As disconnecting sessions comes to play, the code starts to inhibit code smells - conditional logic. It would be possible to get rid of those smells with a state machine and the state pattern, but the smells are still quite faint, so let's implement still one more step before refactoring, so that it will be obvious that what shape the code should take.

The code starts to be ripe enough to be refactored into a state machine.

It's curious how sometimes with TDD the refactoring steps follow each other almost automatically, like dominoes. You make one small change and then just keep on fixing test failures until it all works again and the refactoring is done.

The ClientSessions class will absorb most of the logic from NetworkController, leaving the controller just wiring things together and delegating all work to others. Let's first move the authentication logic.

When a collaborator can work both synchronously and asynchronously, it complicates things as the caller needs to make less assumptions. In our unit tests the authenticator is a synchronous fake (it keeps the tests simpler), but the production authenticator is asynchronous (because it does blocking operations). The state machine needs to be updated to work with both synchronous and asynchronous collaborators.

The state machine has now been implemented and most logic has been moved from the controller to the ClientSessions state machine, leaving the controller focused on just simple mapping.
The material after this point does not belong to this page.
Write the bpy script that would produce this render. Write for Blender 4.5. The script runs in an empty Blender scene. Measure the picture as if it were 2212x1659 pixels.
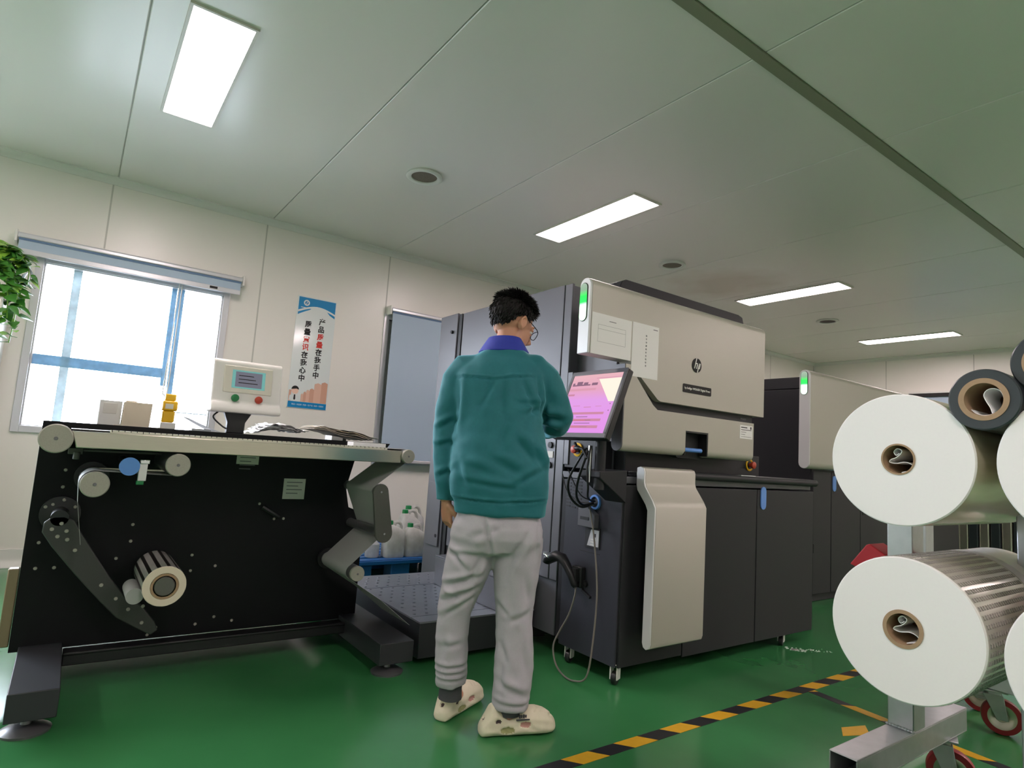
import bpy, bmesh, math, random
import numpy as np
from mathutils import Vector, Matrix, noise
random.seed(7)
PI = math.pi
SC = bpy.context.scene
COL = SC.collection
# ------------------------------------------------------------------ camera, world, exposure
F = 1317.68
cam = bpy.data.cameras.new('camera'); cam_o = bpy.data.objects.new('camera', cam); COL.objects.link(cam_o)
cam.sensor_width = 36.0; cam.lens = 36.0 * F / 2212; cam.clip_start = 0.05
cam_o.matrix_world = (Matrix.Translation((0, 0, 1.04)) @ Matrix.Rotation(math.radians(-35.4028), 4, 'Z')
                      @ Matrix.Rotation(PI / 2 + math.radians(6.4625), 4, 'X') @ Matrix.Rotation(math.radians(3.8495), 4, 'Z'))
SC.camera = cam_o
SC.view_settings.view_transform = 'Standard'; SC.view_settings.look = 'None'
SC.view_settings.gamma = 1.0; SC.view_settings.exposure = 0.42; SC.view_settings.use_curve_mapping = False
SC.cycles.use_denoising = True
SC.cycles.max_bounces = 10; SC.cycles.diffuse_bounces = 6; SC.cycles.glossy_bounces = 5
SC.cycles.transparent_max_bounces = 12; SC.cycles.sample_clamp_indirect = 6.0
SKY = 24.0
GROUND = 4.0
LAMP = 30.0
world = bpy.data.worlds.new('sky'); SC.world = world; world.use_nodes = True
_bg = world.node_tree.nodes['Background']; _bg.inputs[0].default_value = (0.82, 0.90, 1.04, 1); _bg.inputs[1].default_value = 1.0
_nt = world.node_tree; _tc = _nt.nodes.new('ShaderNodeTexCoord'); _sp = _nt.nodes.new('ShaderNodeSeparateXYZ'); _mr = _nt.nodes.new('ShaderNodeMapRange')   # bright overcast sky above the horizon, darker ground below
_mr.inputs[1].default_value = -0.06; _mr.inputs[2].default_value = 0.02; _mr.inputs[3].default_value = GROUND; _mr.inputs[4].default_value = SKY
_nt.links.new(_tc.outputs['Generated'], _sp.inputs[0]); _nt.links.new(_sp.outputs[2], _mr.inputs[0]); _nt.links.new(_mr.outputs[0], _bg.inputs[1])
CEIL, WL, WF, WN, WR = 3.0, 5.70, 10.68, -4.2, -4.4   # ceiling height, left wall y, far wall x, near wall x, right wall y
def portal(name, x0, x1, z0, z1):
    l = bpy.data.lights.new(name, 'AREA'); l.shape = 'RECTANGLE'; l.size = x1 - x0; l.size_y = z1 - z0
    l.cycles.is_portal = True
    o = bpy.data.objects.new(name, l); COL.objects.link(o); o.location = ((x0 + x1) / 2, WL + 0.16, (z0 + z1) / 2)
    o.rotation_euler = (-PI / 2, 0, 0)
portal('window_portal', -0.31, 0.93, 1.0, 2.23)
portal('window_portal', -3.4, -1.2, 1.0, 2.23)

# ------------------------------------------------------------------ materials
def lin(c):
    if isinstance(c, str):
        c = [int(c[i:i + 2], 16) / 255 for i in (0, 2, 4)]
    return tuple(x / 12.92 if x <= 0.04045 else ((x + 0.055) / 1.055) ** 2.4 for x in c)
def mat(name, col, rough=0.5, metal=0.0, nscale=0.0, nvar=0.0, bump=0.0, bscale=None, coat=0.0, spec=None, emit=None, estr=0.0, stretch=None, rvar=0.0):
    m = bpy.data.materials.new(name); m.use_nodes = True
    nt = m.node_tree; p = nt.nodes['Principled BSDF']
    c = lin(col); p.inputs['Base Color'].default_value = (*c, 1)
    p.inputs['Roughness'].default_value = rough; p.inputs['Metallic'].default_value = metal
    if coat: p.inputs['Coat Weight'].default_value = coat; p.inputs['Coat Roughness'].default_value = 0.08
    if spec is not None: p.inputs['Specular IOR Level'].default_value = spec
    if emit: p.inputs['Emission Color'].default_value = (*lin(emit), 1); p.inputs['Emission Strength'].default_value = estr
    if nvar or bump or rvar:
        tc = nt.nodes.new('ShaderNodeTexCoord'); src = tc.outputs['Object']
        if stretch:
            mp = nt.nodes.new('ShaderNodeMapping'); mp.inputs['Scale'].default_value = stretch
            nt.links.new(src, mp.inputs[0]); src = mp.outputs[0]
        n = nt.nodes.new('ShaderNodeTexNoise'); n.inputs['Scale'].default_value = nscale or 5; n.inputs['Detail'].default_value = 4
        nt.links.new(src, n.inputs['Vector'])
        if nvar:
            mx = nt.nodes.new('ShaderNodeMix'); mx.data_type = 'RGBA'
            mx.inputs[6].default_value = (*[x * (1 - nvar) for x in c], 1); mx.inputs[7].default_value = (*[min(1, x * (1 + nvar)) for x in c], 1)
            nt.links.new(n.outputs['Fac'], mx.inputs[0]); nt.links.new(mx.outputs[2], p.inputs['Base Color'])
        if rvar:
            mr = nt.nodes.new('ShaderNodeMapRange'); mr.inputs[3].default_value = max(0.02, rough - rvar); mr.inputs[4].default_value = rough + rvar
            nt.links.new(n.outputs['Fac'], mr.inputs[0]); nt.links.new(mr.outputs[0], p.inputs['Roughness'])
        if bump:
            n2 = nt.nodes.new('ShaderNodeTexNoise'); n2.inputs['Scale'].default_value = bscale or nscale or 50
            nt.links.new(src, n2.inputs['Vector'])
            b = nt.nodes.new('ShaderNodeBump'); b.inputs['Strength'].default_value = bump; b.inputs['Distance'].default_value = 0.004
            nt.links.new(n2.outputs['Fac'], b.inputs['Height']); nt.links.new(b.outputs[0], p.inputs['Normal'])
    return m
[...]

Only some refactoring remains.

The ClientSessions class is good enough for now, so we can resume doing what initially caused the need for it; we need to keep the SessionHandle private to the network layer and use only SessionId elsewhere.

Deepening the design of our walking skeleton by creating the application API for sending and receiving session messages.

Deepening the design of our walking skeleton by introducing asynchronous messages for transaction commit requests.